GIVEN RECORDS:

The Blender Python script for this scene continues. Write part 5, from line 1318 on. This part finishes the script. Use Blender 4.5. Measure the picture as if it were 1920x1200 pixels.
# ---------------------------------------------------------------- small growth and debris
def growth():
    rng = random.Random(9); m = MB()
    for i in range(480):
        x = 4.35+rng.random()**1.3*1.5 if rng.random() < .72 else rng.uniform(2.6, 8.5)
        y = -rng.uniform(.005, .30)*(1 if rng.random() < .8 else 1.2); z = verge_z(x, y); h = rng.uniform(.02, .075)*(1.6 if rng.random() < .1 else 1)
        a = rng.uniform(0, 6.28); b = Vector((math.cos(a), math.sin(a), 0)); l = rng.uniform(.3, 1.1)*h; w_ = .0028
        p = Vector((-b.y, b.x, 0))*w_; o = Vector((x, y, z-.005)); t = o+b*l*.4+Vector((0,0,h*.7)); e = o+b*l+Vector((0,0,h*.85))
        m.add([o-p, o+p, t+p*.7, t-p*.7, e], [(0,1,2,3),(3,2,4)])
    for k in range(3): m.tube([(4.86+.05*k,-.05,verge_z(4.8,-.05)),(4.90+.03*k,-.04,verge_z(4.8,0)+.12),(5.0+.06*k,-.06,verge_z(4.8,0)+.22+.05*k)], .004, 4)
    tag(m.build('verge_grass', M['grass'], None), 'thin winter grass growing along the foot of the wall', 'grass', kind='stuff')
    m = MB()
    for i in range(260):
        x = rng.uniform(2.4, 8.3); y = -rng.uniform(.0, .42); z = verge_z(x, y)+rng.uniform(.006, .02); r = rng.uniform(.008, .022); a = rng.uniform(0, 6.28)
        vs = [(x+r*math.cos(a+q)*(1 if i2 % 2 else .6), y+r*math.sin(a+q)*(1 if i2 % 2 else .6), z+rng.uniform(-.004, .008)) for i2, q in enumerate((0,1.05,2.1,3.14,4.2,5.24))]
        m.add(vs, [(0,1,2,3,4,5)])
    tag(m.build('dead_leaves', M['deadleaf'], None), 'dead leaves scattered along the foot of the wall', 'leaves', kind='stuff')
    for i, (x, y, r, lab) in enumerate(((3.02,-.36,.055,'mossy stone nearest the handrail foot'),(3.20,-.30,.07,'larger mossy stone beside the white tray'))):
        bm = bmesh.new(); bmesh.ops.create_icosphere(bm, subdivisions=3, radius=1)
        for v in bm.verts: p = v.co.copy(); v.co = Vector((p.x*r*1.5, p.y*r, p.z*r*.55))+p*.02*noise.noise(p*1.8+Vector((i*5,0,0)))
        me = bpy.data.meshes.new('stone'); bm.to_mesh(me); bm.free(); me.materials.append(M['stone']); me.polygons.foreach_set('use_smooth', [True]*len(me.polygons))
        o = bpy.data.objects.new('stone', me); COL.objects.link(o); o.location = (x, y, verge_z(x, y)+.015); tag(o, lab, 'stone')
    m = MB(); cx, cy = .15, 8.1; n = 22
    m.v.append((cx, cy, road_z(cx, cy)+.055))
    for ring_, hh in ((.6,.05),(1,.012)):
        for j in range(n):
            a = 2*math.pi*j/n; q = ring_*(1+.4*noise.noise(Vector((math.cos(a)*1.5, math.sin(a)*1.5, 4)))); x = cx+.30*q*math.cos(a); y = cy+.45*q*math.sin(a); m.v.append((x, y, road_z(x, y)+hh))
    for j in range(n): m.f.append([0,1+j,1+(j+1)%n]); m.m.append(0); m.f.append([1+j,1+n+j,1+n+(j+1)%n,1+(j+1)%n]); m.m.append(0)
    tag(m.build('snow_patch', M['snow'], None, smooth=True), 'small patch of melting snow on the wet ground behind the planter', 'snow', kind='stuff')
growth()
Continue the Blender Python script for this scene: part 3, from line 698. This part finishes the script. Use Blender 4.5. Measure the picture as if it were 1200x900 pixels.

TASK DETAILS: Write out the data again, exactly and in full.

ANSWER BELOW:
The Blender Python script for this scene continues. Write part 5, from line 1318 on. This part finishes the script. Use Blender 4.5. Measure the picture as if it were 1920x1200 pixels.
# ---------------------------------------------------------------- small growth and debris
def growth():
    rng = random.Random(9); m = MB()
    for i in range(480):
        x = 4.35+rng.random()**1.3*1.5 if rng.random() < .72 else rng.uniform(2.6, 8.5)
        y = -rng.uniform(.005, .30)*(1 if rng.random() < .8 else 1.2); z = verge_z(x, y); h = rng.uniform(.02, .075)*(1.6 if rng.random() < .1 else 1)
        a = rng.uniform(0, 6.28); b = Vector((math.cos(a), math.sin(a), 0)); l = rng.uniform(.3, 1.1)*h; w_ = .0028
        p = Vector((-b.y, b.x, 0))*w_; o = Vector((x, y, z-.005)); t = o+b*l*.4+Vector((0,0,h*.7)); e = o+b*l+Vector((0,0,h*.85))
        m.add([o-p, o+p, t+p*.7, t-p*.7, e], [(0,1,2,3),(3,2,4)])
    for k in range(3): m.tube([(4.86+.05*k,-.05,verge_z(4.8,-.05)),(4.90+.03*k,-.04,verge_z(4.8,0)+.12),(5.0+.06*k,-.06,verge_z(4.8,0)+.22+.05*k)], .004, 4)
    tag(m.build('verge_grass', M['grass'], None), 'thin winter grass growing along the foot of the wall', 'grass', kind='stuff')
    m = MB()
    for i in range(260):
        x = rng.uniform(2.4, 8.3); y = -rng.uniform(.0, .42); z = verge_z(x, y)+rng.uniform(.006, .02); r = rng.uniform(.008, .022); a = rng.uniform(0, 6.28)
        vs = [(x+r*math.cos(a+q)*(1 if i2 % 2 else .6), y+r*math.sin(a+q)*(1 if i2 % 2 else .6), z+rng.uniform(-.004, .008)) for i2, q in enumerate((0,1.05,2.1,3.14,4.2,5.24))]
        m.add(vs, [(0,1,2,3,4,5)])
    tag(m.build('dead_leaves', M['deadleaf'], None), 'dead leaves scattered along the foot of the wall', 'leaves', kind='stuff')
    for i, (x, y, r, lab) in enumerate(((3.02,-.36,.055,'mossy stone nearest the handrail foot'),(3.20,-.30,.07,'larger mossy stone beside the white tray'))):
        bm = bmesh.new(); bmesh.ops.create_icosphere(bm, subdivisions=3, radius=1)
        for v in bm.verts: p = v.co.copy(); v.co = Vector((p.x*r*1.5, p.y*r, p.z*r*.55))+p*.02*noise.noise(p*1.8+Vector((i*5,0,0)))
        me = bpy.data.meshes.new('stone'); bm.to_mesh(me); bm.free(); me.materials.append(M['stone']); me.polygons.foreach_set('use_smooth', [True]*len(me.polygons))
        o = bpy.data.objects.new('stone', me); COL.objects.link(o); o.location = (x, y, verge_z(x, y)+.015); tag(o, lab, 'stone')
    m = MB(); cx, cy = .15, 8.1; n = 22
    m.v.append((cx, cy, road_z(cx, cy)+.055))
    for ring_, hh in ((.6,.05),(1,.012)):
        for j in range(n):
            a = 2*math.pi*j/n; q = ring_*(1+.4*noise.noise(Vector((math.cos(a)*1.5, math.sin(a)*1.5, 4)))); x = cx+.30*q*math.cos(a); y = cy+.45*q*math.sin(a); m.v.append((x, y, road_z(x, y)+hh))
    for j in range(n): m.f.append([0,1+j,1+(j+1)%n]); m.m.append(0); m.f.append([1+j,1+n+j,1+n+(j+1)%n,1+(j+1)%n]); m.m.append(0)
    tag(m.build('snow_patch', M['snow'], None, smooth=True), 'small patch of melting snow on the wet ground behind the planter', 'snow', kind='stuff')
growth()
Continue the Blender Python script for this scene: part 3, from line 698. This part finishes the script. Use Blender 4.5. Measure the picture as if it were 1200x900 pixels.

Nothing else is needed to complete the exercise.